En s’intéressant au traitement des Tsiganes sous l’occupation, Krrist Mirror a entrepris de réparer cette injustice depuis plusieurs années.
Animateur d’atelier BD et auteur d’une bonne dizaine d’ouvrages (Gospel Story chez Nocturnes, Cœur de Gorilles (édité aux 400 coups) Krrist Mirror a commencé à publier ses dessins dans Libération, Rock & Folk, etc... pour Métal Hurlant dans les années 1980 avec Akromégalie primé du Grand Prix de la ville de Paris en 1982. Plus récemment, il recut le Prix Tournesol à Angoulême en 2006 pour sa participation au collectif Amiante, chronique d’un crime social.
Suite à sa rencontre avec un historien, il se lance dans l’étude du camp de concentration situé à Montreuil-Bellay, près de chez lui, où étaient principalement enfermés des Tsiganes pendant la Seconde Guerre mondiale. Kkrist Mirror en tirera des albums pour lesquels il obtiendra plusieurs prix. Un travail qui trouve avec ce livre Tsiganes, publié par Emmanuel Proust, un nouveau souffle et peut-être une conclusion définitive.
Cet album permet de découvrir l’épopée d’une communauté peu épargnée par l’histoire dont on sait encore peu de choses encore aujourd’hui.
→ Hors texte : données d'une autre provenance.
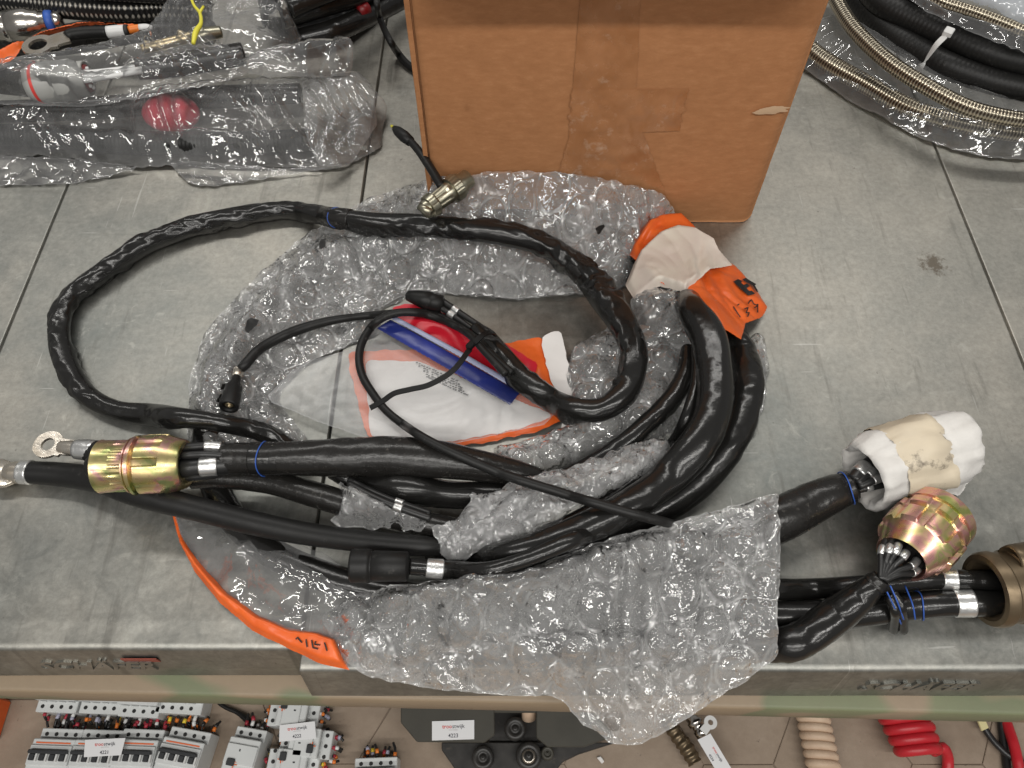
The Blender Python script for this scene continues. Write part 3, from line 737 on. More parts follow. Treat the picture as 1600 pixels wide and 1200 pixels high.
# brown connector pair: lower cable runs through the wrap right round the coil
brown = thing('connector_cable', P(1545, 940, 0), 'pair of thick black cables ending in a round bronze connector at the right edge', 'cable')
ring_pts = [(1575, 943, 21, .030), (1520, 942, 21, .028), (1460, 944, 21, .025), (1400, 950, 22, .022), (1310, 960, 23), (1215, 962, 23), (1100, 955, 23), (950, 965, 23), (800, 955, 23), (650, 935, 23), (520, 905, 23), (420, 860, 23), (350, 790, 22), (325, 705, 22),
            (338, 610, 22), (385, 530, 21), (445, 465, 20), (525, 405, 20), (625, 365, 19), (745, 348, 19), (860, 348, 19), (955, 375, 19), (1035, 425, 19), (1075, 470, 18)]
o, c1, r1 = tube('sleeve', ring_pts, M['sleeve'], brown, lump=.03, wrk=.03, seed=3.)
band_px(brown, c1, r1, (1489, 943), (1521, 943), M['silver'], over=1.04)
thread(brown, c1, r1, (1434, 946))
o, c2, r2 = tube('sleeve', [(1570, 908, 15, .034), (1510, 906, 15, .034), (1440, 906, 15, .032), (1340, 916, 16), (1217, 920, 16), (1090, 912, 17), (900, 910, 17), (760, 912, 16, .025)], M['sleeve'], brown, lump=.03, wrk=.03, seed=8.)
band_px(brown, c2, r2, (1468, 906), (1497, 906), M['silver'], over=1.05)
# foam plug trunk and pink connector trunk (their ends come later)
foam_t = thing('wrapped_connector_cable', P(1330, 790, 0), 'black sleeved cable whose end is wrapped in white foam and cream tape', 'cable')
o, c3, r3 = tube('sleeve', [(1330, 760, 24, .036), (1290, 776, 30, .036), (1217, 811, 35, .036), (1120, 850, 33), (1000, 885, 28), (880, 915, 24), (790, 918, 20, .03)], M['sleeve_matt'], foam_t, lump=.04, wrk=.05, seed=5., lobes=3)
pink_t = thing('fan_connector_cable', P(1378, 905, 0), 'black sleeved cable fanning into six wires at a pink gold connector', 'cable')
o, c4, r4 = tube('sleeve', [(1376, 903, 13, .062), (1360, 918, 19, .055), (1338, 938, 25, .046), (1301, 966, 28, .034), (1255, 998, 28, .028), (1217, 1008, 27), (1110, 1005, 25), (960, 1005, 24), (810, 990, 22), (680, 955, 18)], M['sleeve'], pink_t, lump=.05, wrk=.05, seed=6., lobes=3)

# ---- pouch, zip bag and red card lying on the bench inside the coil
pouch = thing('document_pouch', P(700, 620, 0), 'white document pouch with orange border and white sealing strips, under the zip bag', 'pouch')
film('orange_border', [(543, 550, .003), (640, 546, .003), (700, 548, .003), (788, 537, .004), (846, 525, .005), (862, 590, .006), (888, 650, .006), (842, 674, .004), (770, 690, .003), (712, 698, .003), (576, 687, .003), (556, 620, .003)], M['orange'], pouch, crumple=.0007, cf=28, creases=.0015, res=.002, edge=.012)
film('white_panel', [(571, 562, .0045), (648, 563, .0045), (716, 588, .0045), (800, 622, .005), (852, 642, .006), (868, 650, .006), (820, 668, .005), (712, 690, .0045), (578, 683, .0045)], M['paper'], pouch, crumple=.0005, cf=30, clear=.001, res=.002, edge=.008, creases=.0012)
film('seal_strip', [(843, 527, .008), (876, 514, .012), (899, 615, .012), (890, 632, .010), (862, 600, .008)], M['paper'], pouch, crumple=.0004, res=.002, clear=.002, creases=.001, fine=0.0001)
film('seal_strip', [(872, 668, .010), (882, 652, .010), (901, 653, .012), (913, 662, .012), (880, 687, .008)], M['paper'], pouch, crumple=.0004, res=.002, clear=.002, fine=0.0001)
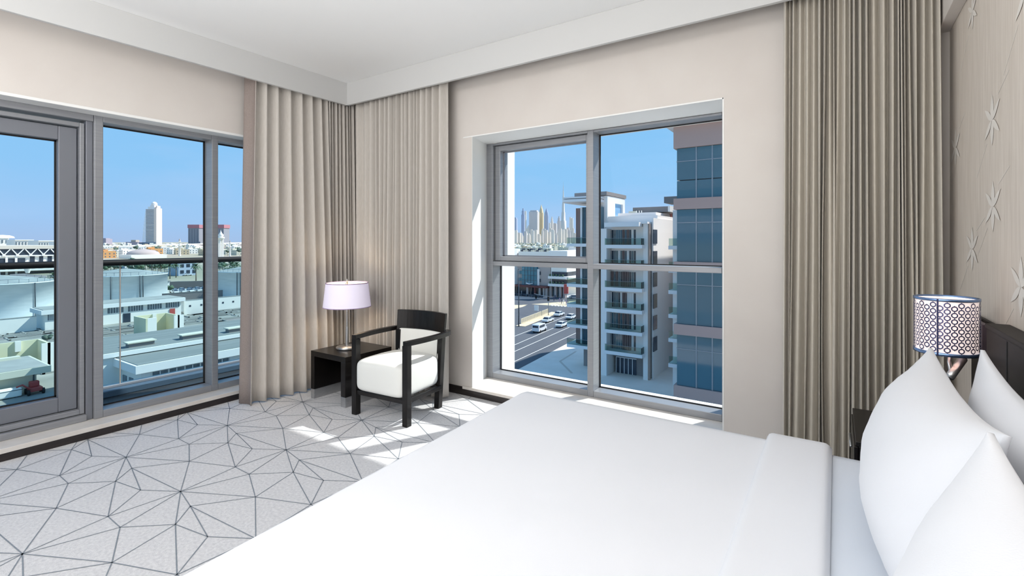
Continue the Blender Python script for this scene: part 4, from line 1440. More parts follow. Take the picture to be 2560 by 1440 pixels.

L’auteur nous décrit par le menu le quotidien de ce camp de concentration installé « réservé » aux populations tsiganes dont le sort n’avait guère à envier à d’autres victimes de la barbarie nazie. Connaisseur du sujet et issu d’une famille marquée par ce conflit, l’auteur ne dissimule pas la complicité monstrueuse de l’administration française et tout particulièrement de la gendarmerie dont certains membres feront preuve, là comme ailleurs, d’un zèle indéfendable. À travers la figure flamboyante et quelque peu iconoclaste de l’abbé Jollec (parfois à la limite du crédible...) l’histoire bascule vers un héroïsme halluciné illustré par un graphisme rigide et torturé sans complaisance.
Associant démesure et réalisme froid et cru, le trait du dessinateur brosse un tableau peu séducteur pour le lecteur « non averti ». on saluera le courage de la démarche d’un auteur très personnel qui a le mérite d’attirer notre attention sur une des pages les plus noires de notre histoire.
Fort bien documenté, préfacé par Serge Klarsfeld et complété de documents rares et inédits, cette bande dessinée s’inscrit résolument dans la démarche de devoir de mémoire initiée par l’éditeur, depuis le Auschwitz de Pascal Croci.
Un ouvrage un peu passé inaperçu lors de sa publication mais qu’il est encore temps de (re-)découvrir.